-- Exercise description --
Reproduce every entry below precisely. Pictures are excluded from the copy.

[Scene script records]
— START —

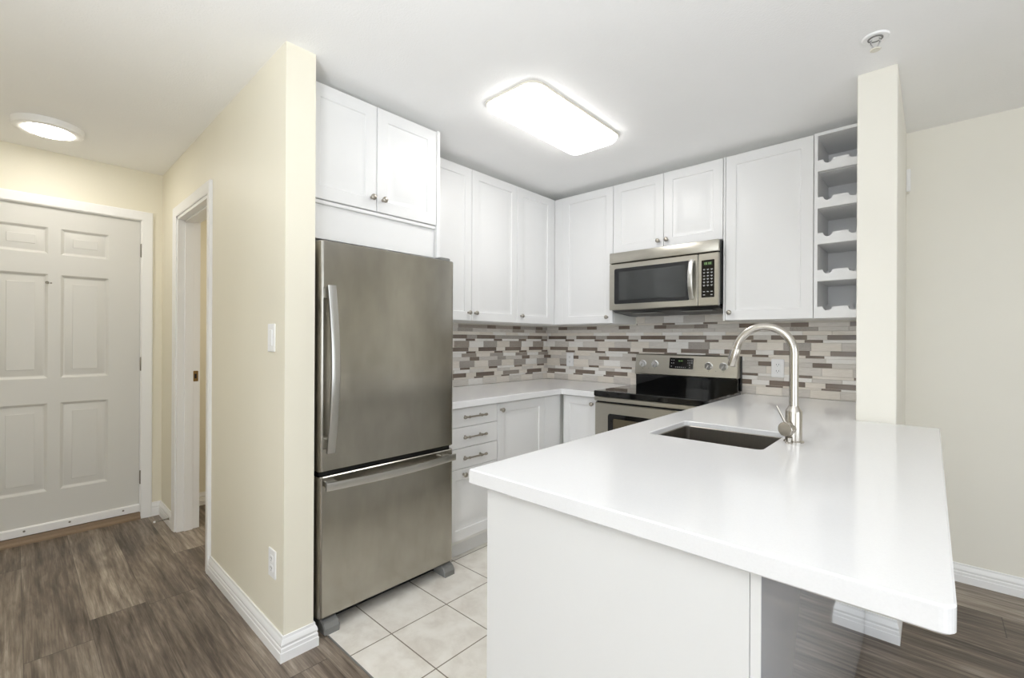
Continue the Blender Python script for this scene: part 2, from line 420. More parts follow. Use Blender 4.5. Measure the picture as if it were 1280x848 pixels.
# casings and jambs
CP = [(0, 0), (0, .010), (.006, .013), (.02, .0145), (.045, .018), (.056, .018), (CW, .014), (CW, 0)]
mpE = lambda a, b, h: (XD + h, a, b)
struct('trim_1', sweep([(D1, 0), (D1, DT), (D0, DT), (D0, 0)], [(-o, h) for o, h in CP], mpE), 'trim', smooth=20)
mpH = lambda a, b, h: (a, YH - h, b)
b = sweep([(O0, 0), (O0, OT), (O1, OT), (O1, 0)], CP, mpH)
t2 = struct('trim_2', b, 'trim', smooth=20)
b = NB(); JT = .019
for a0, a1, c0, c1 in ((O0, O0 + JT, 0, OT), (O1 - JT, O1, 0, OT), (O0, O1, OT - JT, OT)):
    box(b, a0, a1, YH - .004, YW + .004, c0, c1, .001)
for a0, a1, c0, c1 in ((O0 + JT, O0 + JT + .012, 0, OT - JT), (O1 - JT - .012, O1 - JT, 0, OT - JT), (O0 + JT, O1 - JT, OT - JT - .012, OT - JT)):
    box(b, a0, a1, YH + .035, YW - .036, c0, c1, .001)
j = struct('door_jamb', b, 'trim', parent=t2)
b = slab(rrect(YW - .034, YW - .006, .98, 1.05, .004), O0 + JT, O0 + JT + .0015, 0, mp=lambda a, c, h: (h, a, c))
sp = obj('strike_plate', b, 'brass', t2); sp['label'] = 'brass strike plate'
obj('latch_hole', B(O0 + JT + .0015, O0 + JT + .0018, YW - .027, YW - .015, 1.0, 1.03), 'dark', sp)

# entrance door: six moulded panels
dr = bpy.data.objects.new('door_1', None); COL.objects.link(dr); dr.location = (XD, (D0 + D1) / 2, 0); dr['kind'] = 'structure'
w = D1 - D0 - .008; y0 = D0 + .004; z0 = .062
pn = []
for a, c in ((-3.085, -2.853), (-3.375, -3.142)):
    for e, f in ((1.795, 1.962), (1.010, 1.667), (.297, .852)): pn.append((a - y0, c - y0, e - z0, f - z0))
obj('door_slab', leaf(FX(XD - .012, y0, z0), w, DT - .004 - z0, .044, pn, [(.006, -.004), (.014, -.012), (.020, -.013), (.055, -.003), (.057, -.001)]), 'door', dr, 25)
for z in (1.88, 1.085, .29):
    b = NB(); lathe([(0, 0), (.0045, .0), (.0062, .003), (.0062, .092), (.0045, .095), (0, .095)], (XD + .004, D1 - .001, z - .047), (0, 0, 1), 12, b)
    obj('hinge', b, 'hinge', dr, 40)
obj('peephole', lathe([(0, 0), (.009, 0), (.009, .003), (.006, .005), (.004, .0035), (0, .0035)], (XD - .012, -3.146, 1.614), (1, 0, 0), 16), 'hinge', dr, 40)
obj('door_screw', lathe([(0, 0), (.005, 0), (.004, .002), (0, .0025)], (XD - .012, -3.128, 1.612), (1, 0, 0), 12), 'hinge', dr, 40)
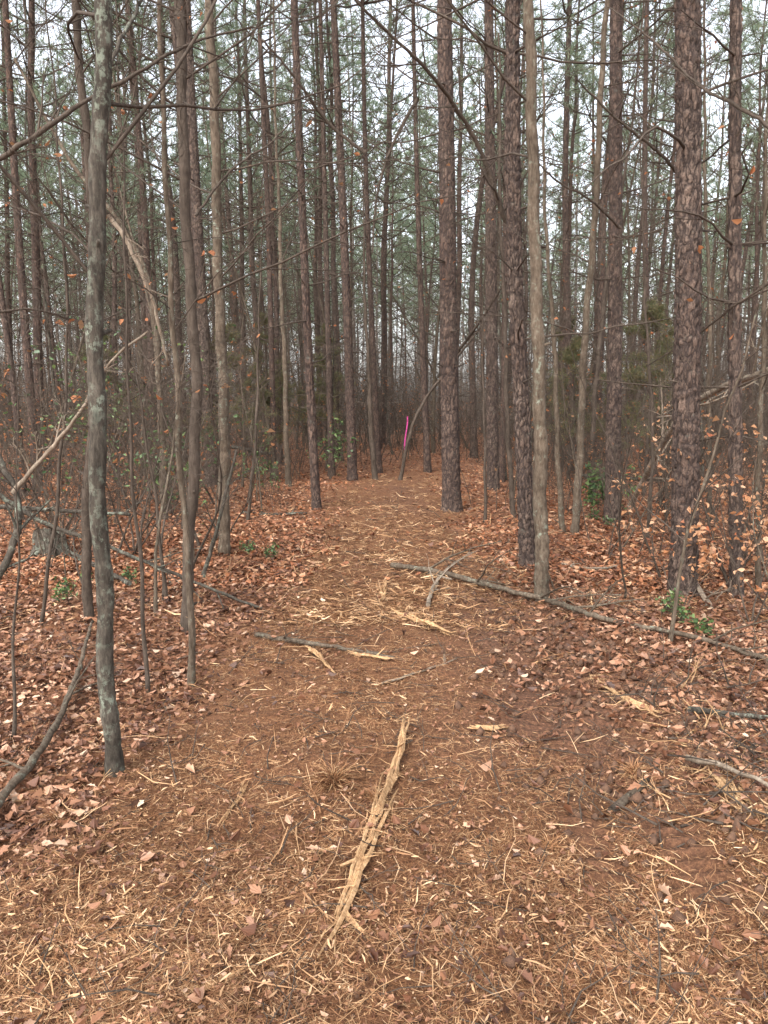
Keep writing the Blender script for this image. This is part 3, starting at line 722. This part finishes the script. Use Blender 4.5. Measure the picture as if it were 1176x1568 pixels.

— END —

-- Completed task --
Continue the Blender Python script for this scene: part 2, from line 420. More parts follow. Use Blender 4.5. Measure the picture as if it were 1280x848 pixels.
# casings and jambs
CP = [(0, 0), (0, .010), (.006, .013), (.02, .0145), (.045, .018), (.056, .018), (CW, .014), (CW, 0)]
mpE = lambda a, b, h: (XD + h, a, b)
struct('trim_1', sweep([(D1, 0), (D1, DT), (D0, DT), (D0, 0)], [(-o, h) for o, h in CP], mpE), 'trim', smooth=20)
mpH = lambda a, b, h: (a, YH - h, b)
b = sweep([(O0, 0), (O0, OT), (O1, OT), (O1, 0)], CP, mpH)
t2 = struct('trim_2', b, 'trim', smooth=20)
b = NB(); JT = .019
for a0, a1, c0, c1 in ((O0, O0 + JT, 0, OT), (O1 - JT, O1, 0, OT), (O0, O1, OT - JT, OT)):
    box(b, a0, a1, YH - .004, YW + .004, c0, c1, .001)
for a0, a1, c0, c1 in ((O0 + JT, O0 + JT + .012, 0, OT - JT), (O1 - JT - .012, O1 - JT, 0, OT - JT), (O0 + JT, O1 - JT, OT - JT - .012, OT - JT)):
    box(b, a0, a1, YH + .035, YW - .036, c0, c1, .001)
j = struct('door_jamb', b, 'trim', parent=t2)
b = slab(rrect(YW - .034, YW - .006, .98, 1.05, .004), O0 + JT, O0 + JT + .0015, 0, mp=lambda a, c, h: (h, a, c))
sp = obj('strike_plate', b, 'brass', t2); sp['label'] = 'brass strike plate'
obj('latch_hole', B(O0 + JT + .0015, O0 + JT + .0018, YW - .027, YW - .015, 1.0, 1.03), 'dark', sp)

# entrance door: six moulded panels
dr = bpy.data.objects.new('door_1', None); COL.objects.link(dr); dr.location = (XD, (D0 + D1) / 2, 0); dr['kind'] = 'structure'
w = D1 - D0 - .008; y0 = D0 + .004; z0 = .062
pn = []
for a, c in ((-3.085, -2.853), (-3.375, -3.142)):
    for e, f in ((1.795, 1.962), (1.010, 1.667), (.297, .852)): pn.append((a - y0, c - y0, e - z0, f - z0))
obj('door_slab', leaf(FX(XD - .012, y0, z0), w, DT - .004 - z0, .044, pn, [(.006, -.004), (.014, -.012), (.020, -.013), (.055, -.003), (.057, -.001)]), 'door', dr, 25)
for z in (1.88, 1.085, .29):
    b = NB(); lathe([(0, 0), (.0045, .0), (.0062, .003), (.0062, .092), (.0045, .095), (0, .095)], (XD + .004, D1 - .001, z - .047), (0, 0, 1), 12, b)
    obj('hinge', b, 'hinge', dr, 40)
obj('peephole', lathe([(0, 0), (.009, 0), (.009, .003), (.006, .005), (.004, .0035), (0, .0035)], (XD - .012, -3.146, 1.614), (1, 0, 0), 16), 'hinge', dr, 40)
obj('door_screw', lathe([(0, 0), (.005, 0), (.004, .002), (0, .0025)], (XD - .012, -3.128, 1.612), (1, 0, 0), 12), 'hinge', dr, 40)
Keep writing the Blender script for this image. This is part 3, starting at line 722. This part finishes the script. Use Blender 4.5. Measure the picture as if it were 1176x1568 pixels.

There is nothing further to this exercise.